Historians do not say for certain who it was that built this palace. Most of them inclined to the belief that it derived its name and origin from Constantine Porphyrogenitus, a builder of many castles, and thus would put its date in the tenth century.
We would like to reconstruct this oblong building, to rebuild the arches that supported its three storeys, and fill up the gaps that time and impious hands had torn in the mosaic patterns of brick and stone that decorated the exterior. By the aid of imagination we may succeed in this, but not in giving to the interior its former splendour. All we may safely do is to go back
to those days when history was made here, take up a strand or two of the City’s and the Empire’s skein of destiny.
Near here and separated from this palace only by a courtyard stood yet another, a lordlier one, that of Blachernæ. This was the usual residence of the Imperial family in the fourteenth century, so Andronicus III found the Palace of the Porphyrogenitus convenient quarters when he came to wrest the sceptre from his grandfather, Andronicus II.
The history of this revolt gives some insight into the state of affairs that reigned in the Imperial City. Andronicus the Elder had devoted the best part of his reign to an absorbing interest in the disputes of the Greek Church. On this account, perhaps, he had failed to appreciate the rising power of the Ottoman Empire. According to the custom of the Palæologi, Andronicus associated his son Michael with the honours of the Purple. Michael proved an exemplary Cæsar in every respect, and his son, also Andronicus, was in time admitted to the dignity of Augustus. So there was a triumvirate of Cæsars in the Imperial Purple. But Andronicus the Younger turned out a spendthrift and a profligate, and matters came to a head when one night he shot his brother Manuel in the street. The details of this unsavoury adventure are of no moment, suffice it to relate that the shock of his son’s iniquity brought about the death of Michael, already ailing, within eight days of the unhappy occurrence.
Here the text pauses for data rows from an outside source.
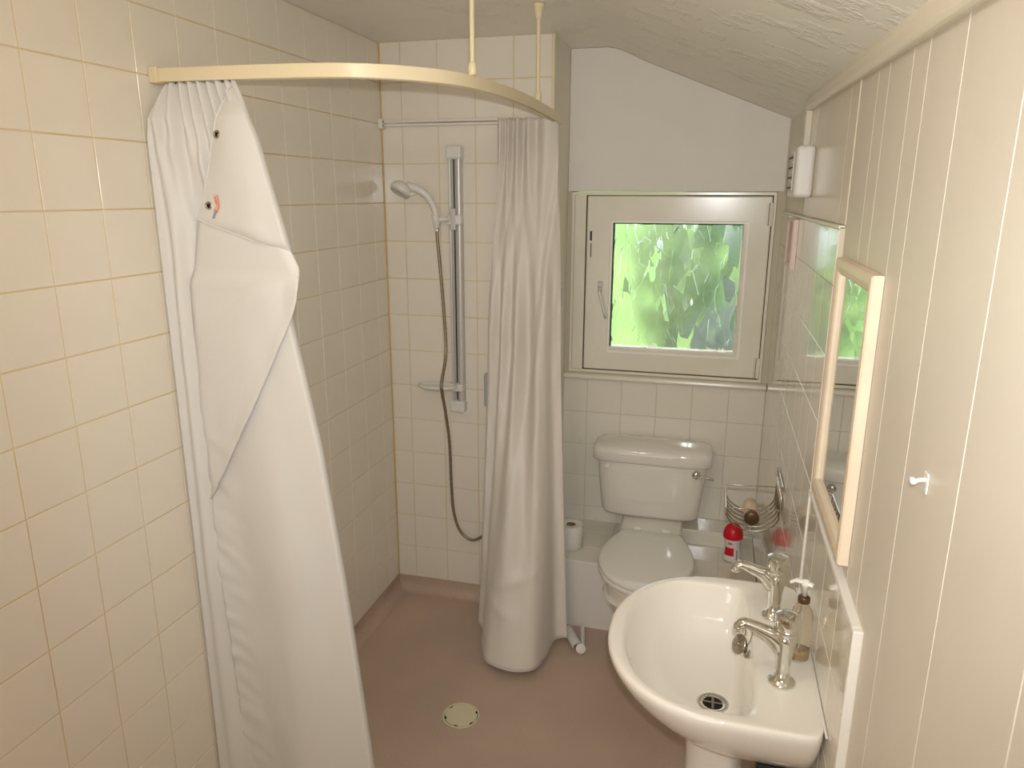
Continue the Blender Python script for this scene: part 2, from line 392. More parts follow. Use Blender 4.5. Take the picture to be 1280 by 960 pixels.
# ceiling
N = 60
bm = bmesh.new(); grid = []
ys_ = [YB-0.12+(YW+0.16-YB+0.12)*j/40 for j in range(41)]
for i in range(N+1):
    x = -0.12+(XP+0.14+0.12)*i/N
    grid.append([bm.verts.new((x, y, zc(x, y))) for y in ys_]+[bm.verts.new((x, ys_[-1], ZC+0.14)), bm.verts.new((x, ys_[0], ZC+0.14))])
for a, b in zip(grid, grid[1:]):
    for j in range(len(a)): bm.faces.new((a[j], a[(j+1) % len(a)], b[(j+1) % len(a)], b[j]))
bm.faces.new(grid[0]); bm.faces.new(grid[-1][::-1])
structure(obj('ceiling', bm, M_ceil, smooth=False), 'textured ceiling sloping down to the right wall')
for p in bpy.data.objects['ceiling'].data.polygons: p.use_smooth = abs(p.normal.z) > 0.5
# floor with coved upstand
bm = bmesh.new()
box(bm, -0.12, XP+0.14, YB-0.12, YW+0.16, FZ-0.12, FZ)
def cove(p0, p1, nrm, h=0.066, r=0.045):
    prof = [(0.0035, h), (0.0035, r)]+[(r-(r-0.0035)*math.cos(a), r-r*math.sin(a)) for a in [PI/2*k/6 for k in range(1, 7)]]+[(r, 0)]
    n = Vector(nrm); ring = lambda q: [Vector((q[0], q[1], FZ))+n*d+Vector((0, 0, z+0.0005)) for d, z in prof]+[Vector((q[0], q[1], FZ-0.01)), Vector((q[0], q[1], FZ+h))]
    loft(bm, [ring(p0), ring(p1)], True, True)
cove((0, YB), (0, YS), (1, 0, 0)); cove((0, YS), (XN, YS), (0, -1, 0))
fl = structure(obj('floor', bm, M_floor), 'mauve brown speckled vinyl floor'); auto_smooth(fl, 0.9)
# wall behind the camera with a plain door
structure(obj('wall_back', B(-0.0, XP+0.002, YB-0.12, YB, FZ, ZC), M_wall))
d = structure(obj('door_1', B(0.35, 1.15, YB, YB+0.03, FZ+0.002, 1.98), M_trimw, bevel=0.004))
obj('door_handle', lathe([(0.024, YB+0.029), (0.024, YB+0.037), (0.010, YB+0.038), (0.010, YB+0.07), (0.022, YB+0.075), (0.024, YB+0.09), (0.012, YB+0.1)], 1.08, 0.95, 20, axis='y'), M_chrome, d, smooth=True)

# trims
bm = bmesh.new()
def ztr(y): return 1.928+0.0335*y
loft(bm, [[(XR-0.010, y, ztr(y)-0.028), (XR-0.010, y, ztr(y)-0.006), (XR-0.006, y, ztr(y)+0.006), (XP, y, ztr(y)+0.02), (XP+0.003, y, ztr(y)-0.032), (XR-0.004, y, ztr(y)-0.034)] for y in [YB+(2.56-YB)*i/8 for i in range(9)]])
structure(obj('trim_1', bm, M_trim, bevel=0.003), 'cream batten along the top of the right wall')
structure(obj('trim_2', B(XR-0.008, XP-0.001, 2.515, 2.56, 1.86, ztr(2.54)-0.034), M_trim, bevel=0.003), 'short upright cream trunking above the wall unit')
structure(obj('trim_3', B(XR-0.003, XP+0.001, YSN+0.006, YE-0.012, 1.066, 1.078), M_trimw, bevel=0.0025), 'white bead along the top of the tiled splashback')
structure(obj('trim_4', B(XR-0.003, XP+0.001, YSN-0.006, YSN+0.006, FZ, 1.078), M_trimw, bevel=0.0025), 'white upright bead at the near end of the splashback')
structure(obj('trim_5', B(XR-0.003, XR+0.004, YE-0.012, YE-0.004, FZ, 1.078), M_trimw, bevel=0.002), 'white upright bead at the far end of the splashback')
structure(obj('trim_6', B(XN-0.008, XN+0.004, YS-0.005, YS+0.004, FZ+0.06, ZC-0.002), M_track, bevel=0.003), 'cream tile bead at the corner of the return wall')

# boxed ledge under the window
lx0, lx1, ly0, lz = XN+0.002, XR-0.001, 2.748, 0.255
lg = structure(obj('wall_ledge', B(lx0, lx1, ly0+0.0035, YW-0.001, FZ+0.0, lz-0.003), M_wallw), 'low boxed ledge behind the toilet')
tiles(lg, (lx0, ly0+0.004, lz-0.0035), (1, 0, 0), (0, 1, 0), [0, 0.106, 0.259, 0.411, 0.563, 0.716, lx1-lx0], [0, 0.132, 0.284, YW-ly0-0.006], M_tile2, gap=0.0018, tilt=0.001)
obj('front_bead', B(lx0, lx1, ly0-0.001, ly0+0.006, lz-0.008, lz+0.001), M_trimw, lg, bevel=0.002)
obj('pipe_step', B(1.20, 1.50, 3.03, YW-0.003, lz-0.002, lz+0.068), M_tile2, lg, bevel=0.006)

# ---------------------------------------------------------------- window
W = structure(thing('window_1', 'cream painted window with patterned glass', 'window')); del W['category']
W.location = (1.16, YW, 0.95)
def ring_frame(x0, x1, z0, z1, w, y0, y1):
    """mitred frame, w wide"""
    bm = bmesh.new()
    o = [(x0, z0), (x1, z0), (x1, z1), (x0, z1)]; i = [(x0+w, z0+w), (x1-w, z0+w), (x1-w, z1-w), (x0+w, z1-w)]
    ring = lambda pts, y: [bm.verts.new((p[0], y, p[1])) for p in pts]
    a, b, c, d = ring(o, y0), ring(i, y0), ring(i, y1), ring(o, y1)
    for k in range(4):
        j = (k+1) % 4
        for q, r in ((a, b), (b, c), (c, d), (d, a)): bm.faces.new((q[k], q[j], r[j], r[k]))
    return bm
obj('outer_frame', ring_frame(0.722, 1.5405, 0.966, 1.7405, 0.012, YW-0.012, YW+0.1), M_frame, W, bevel=0.002)
obj('side_board', B(0.7345, 0.7825, YW-0.010, YW+0.03, 0.9785, 1.7275), M_frame, W, bevel=0.002)
obj('casement', ring_frame(0.7865, 1.5265, 0.981, 1.7255, 0.105, YW-0.006, YW+0.05), M_frame, W, bevel=0.006, segs=3)
obj('shadow_line', ring_frame(0.7835, 1.5285, 0.9785, 1.728, 0.0035, YW-0.004, YW+0.05), M_dirt_shade, W)  # dark strip paints the shade in the gap around the casement
obj('glazing_bead', ring_frame(0.8895, 1.4455, 1.0585, 1.6245, 0.009, YW-0.0085, YW+0.02), M_bead, W, bevel=0.0015)
obj('gasket', ring_frame(0.898, 1.437, 1.067, 1.616, 0.0045, YW-0.001, YW+0.03), M_gasket, W)
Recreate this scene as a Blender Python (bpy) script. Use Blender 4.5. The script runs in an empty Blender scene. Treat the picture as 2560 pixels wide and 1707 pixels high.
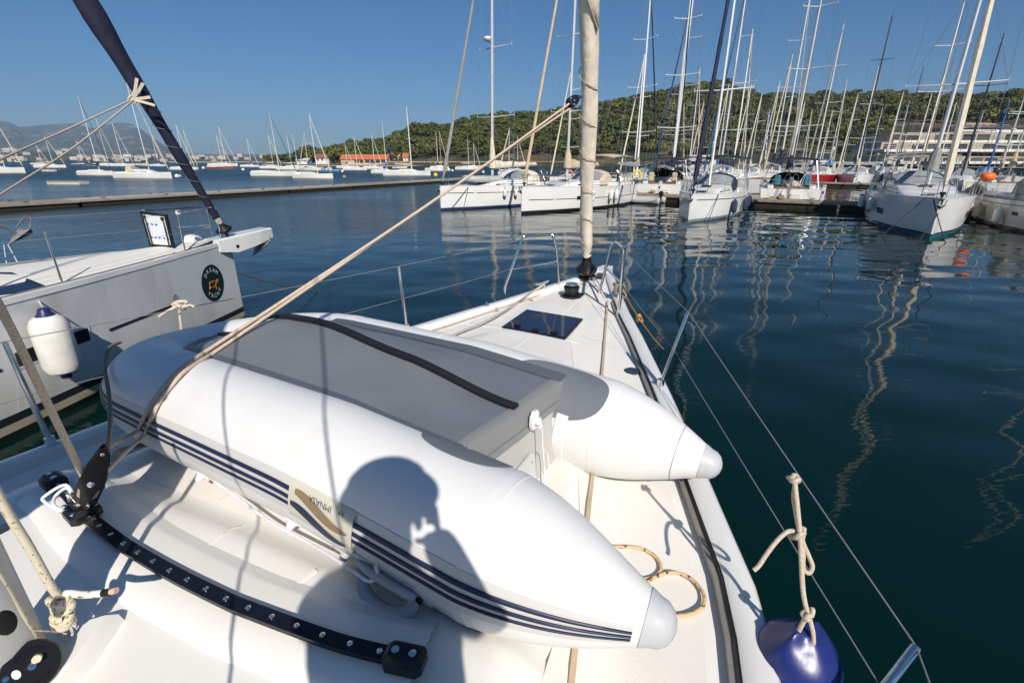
import bpy, bmesh, math, random
import numpy as np
from mathutils import Vector, Matrix, Quaternion
R = math.radians
random.seed(7); rng = np.random.default_rng(11)
SC = bpy.context.scene
COL = SC.collection
PI = math.pi
HAZE = 1.0e-4

# ---------------------------------------------------------------- camera geometry
EYE = 3.0
PITCH = R(20.48)
FPX = 1209.0
CPX, SPX = math.cos(PITCH), math.sin(PITCH)
def ray(px, py):
    xc = (px-1280.0)/FPX; yu = (853.5-py)/FPX
    return Vector((xc, CPX+yu*SPX, -SPX+yu*CPX))
def G(px, py, z=0.0):
    """the place on the level z that is seen in direction (px, py)"""
    d = ray(px, py); t = (z-EYE)/d.z
    return Vector((d.x*t, d.y*t, z))
def AT(px, py, Y):
    d = ray(px, py); t = Y/d.y
    return Vector((d.x*t, Y, EYE+d.z*t))

# ---------------------------------------------------------------- mesh helpers
class MB:
    def __init__(self):
        self.v = []; self.f = []; self.m = []; self.mi = 0
    def add(self, vs, fs):
        o = len(self.v)
        self.v.extend([tuple(p) for p in vs])
        self.f.extend([tuple(i+o for i in f) for f in fs])
        self.m.extend([self.mi]*len(fs))
        return self
    def box(self, c, s, rot=None, bev=0.0):
        x, y, z = s[0]/2, s[1]/2, s[2]/2
        if bev > 0:
            b = min(bev, x*.9, y*.9, z*.9)
            rings = []
            for zz, k in ((-z, b), (-z+b, 0), (z-b, 0), (z, b)):
                ring = []
                for sx, sy in ((1, 1), (-1, 1), (-1, -1), (1, -1)):
                    ax, ay = x-k, y-k
                    if sx*sy > 0: ring += [(sx*ax, sy*(ay-b), zz), (sx*(ax-b), sy*ay, zz)]
                    else: ring += [(sx*(ax-b), sy*ay, zz), (sx*ax, sy*(ay-b), zz)]
                rings.append(ring)
            vs = [p for r in rings for p in r]; n = 8; fs = []
            for i in range(3):
                for j in range(n): fs.append((i*n+j, i*n+(j+1) % n, (i+1)*n+(j+1) % n, (i+1)*n+j))
            fs.append(tuple(range(n-1, -1, -1))); fs.append(tuple(range(3*n, 4*n)))
        else:
            vs = [(sx*x, sy*y, sz*z) for sz in (-1, 1) for sx, sy in ((1, 1), (-1, 1), (-1, -1), (1, -1))]
            fs = [(3, 2, 1, 0), (4, 5, 6, 7)]+[(i, (i+1) % 4, 4+(i+1) % 4, 4+i) for i in range(4)]
        c = Vector(c)
        if rot is None: vs = [Vector(p)+c for p in vs]
        else: vs = [rot @ Vector(p)+c for p in vs]
        return self.add(vs, fs)
    def tube(self, pts, r, seg=8, cap=True, closed=False, flat=1.0, up=None):
        pts = [Vector(p) for p in pts]; n = len(pts)
        rs = list(r) if hasattr(r, '__len__') else [r]*n
        fr = frames(pts, closed, up)
        vs = []
        for i in range(n):
            a, b = fr[i]
            for k in range(seg):
                t = 2*PI*k/seg
                vs.append(pts[i]+(a*math.cos(t)+b*(math.sin(t)*flat))*rs[i])
        fs = []
        for i in range(n if closed else n-1):
            j = (i+1) % n
            for k in range(seg):
                l = (k+1) % seg
                fs.append((i*seg+k, i*seg+l, j*seg+l, j*seg+k))
        if cap and not closed:
            fs.append(tuple(range(seg-1, -1, -1))); fs.append(tuple(range((n-1)*seg, n*seg)))
        return self.add(vs, fs)
    def line(self, a, b, r, seg=6): return self.tube([a, b], r, seg)
    def strip(self, pts, normals, w, th):
        """a flat strap of width w and thickness th that follows pts"""
        pts = [Vector(p) for p in pts]; n = len(pts); vs = []; fs = []
        for i in range(n):
            t = (pts[min(i+1, n-1)]-pts[max(i-1, 0)]).normalized()
            nn = Vector(normals[i] if isinstance(normals, list) else normals).normalized()
            s = t.cross(nn).normalized(); nn = s.cross(t).normalized()
            vs += [pts[i]+s*w/2, pts[i]-s*w/2, pts[i]-s*w/2+nn*th, pts[i]+s*w/2+nn*th]
        for i in range(n-1):
            for k in range(4):
                l = (k+1) % 4; fs.append((i*4+k, (i+1)*4+k, (i+1)*4+l, i*4+l))
        fs += [(0, 1, 2, 3), (n*4-1, n*4-2, n*4-3, n*4-4)]
        return self.add(vs, fs)
    def rings(self, rings, closed=True, cap0=False, cap1=False):
        n = len(rings[0]); vs = [p for r in rings for p in r]; fs = []
        for i in range(len(rings)-1):
            for k in range(n if closed else n-1):
                l = (k+1) % n
                fs.append((i*n+k, i*n+l, (i+1)*n+l, (i+1)*n+k))
        if cap0: fs.append(tuple(range(n-1, -1, -1)))
        if cap1: fs.append(tuple(range((len(rings)-1)*n, len(rings)*n)))
        return self.add(vs, fs)
    def lathe(self, prof, seg=16, mat=None, cap=True):
        mat = mat or Matrix.Identity(4)
        rg = [[mat @ Vector((r*math.cos(2*PI*k/seg), r*math.sin(2*PI*k/seg), z)) for k in range(seg)] for r, z in prof]
        return self.rings(rg, True, cap, cap)
    def ball(self, c, r, seg=12, rings=8, mat=None):
        prof = [(max(1e-4, math.sin(PI*i/rings)), -math.cos(PI*i/rings)) for i in range(rings+1)]
        r = Vector(r) if hasattr(r, '__len__') else Vector((r, r, r))
        M = Matrix.Translation(Vector(c)) @ (mat or Matrix.Identity(4)) @ Matrix.Diagonal((r.x, r.y, r.z, 1))
        return self.lathe(prof, seg, M)
    def prism(self, outline, z0, z1, mat=None):
        mat = mat or Matrix.Identity(4); n = len(outline)
        vs = [mat @ Vector((x, y, z0)) for x, y in outline]+[mat @ Vector((x, y, z1)) for x, y in outline]
        fs = [tuple(range(n-1, -1, -1)), tuple(range(n, 2*n))]+[(i, (i+1) % n, n+(i+1) % n, n+i) for i in range(n)]
        return self.add(vs, fs)
    def build(self, name, mat, parent=None, smooth=35, loc=None):
        me = bpy.data.meshes.new(name); me.from_pydata(self.v, [], self.f)
        mats = mat if isinstance(mat, (list, tuple)) else [mat]
        for m in mats: me.materials.append(m)
        if len(mats) > 1: me.polygons.foreach_set('material_index', self.m)
        bm = bmesh.new(); bm.from_mesh(me); bmesh.ops.recalc_face_normals(bm, faces=bm.faces); bm.to_mesh(me); bm.free()
        if smooth:
            me.shade_smooth(); me.set_sharp_from_angle(angle=R(smooth))
        o = bpy.data.objects.new(name, me); COL.objects.link(o)
        if parent: o.parent = parent
        if loc is not None: o.location = loc
        return o

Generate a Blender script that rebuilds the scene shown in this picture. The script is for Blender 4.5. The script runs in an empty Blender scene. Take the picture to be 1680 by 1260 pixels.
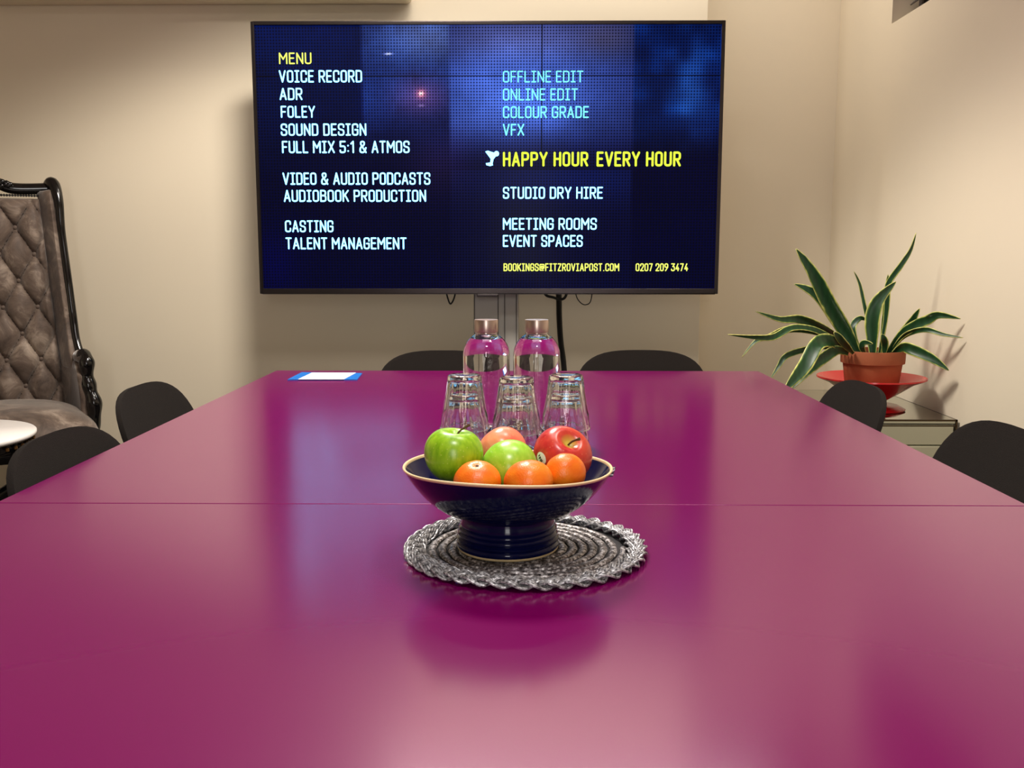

Andronicus the Elder dispossessed his unruly grandson, who, however, escaped from confinement under pretext of hunting, and raised the standard of revolt in the provinces. During a ruinous period of seven years the quarrel between grandfather and grandson was protracted, till in 1328 Andronicus the Younger effected his entry into the city by surprise, forced his aged grandfather to retire, and as third monarch of that name usurped the throne. Four years after his abdication Andronicus the Elder died, known to his monastery as Monk Authoy.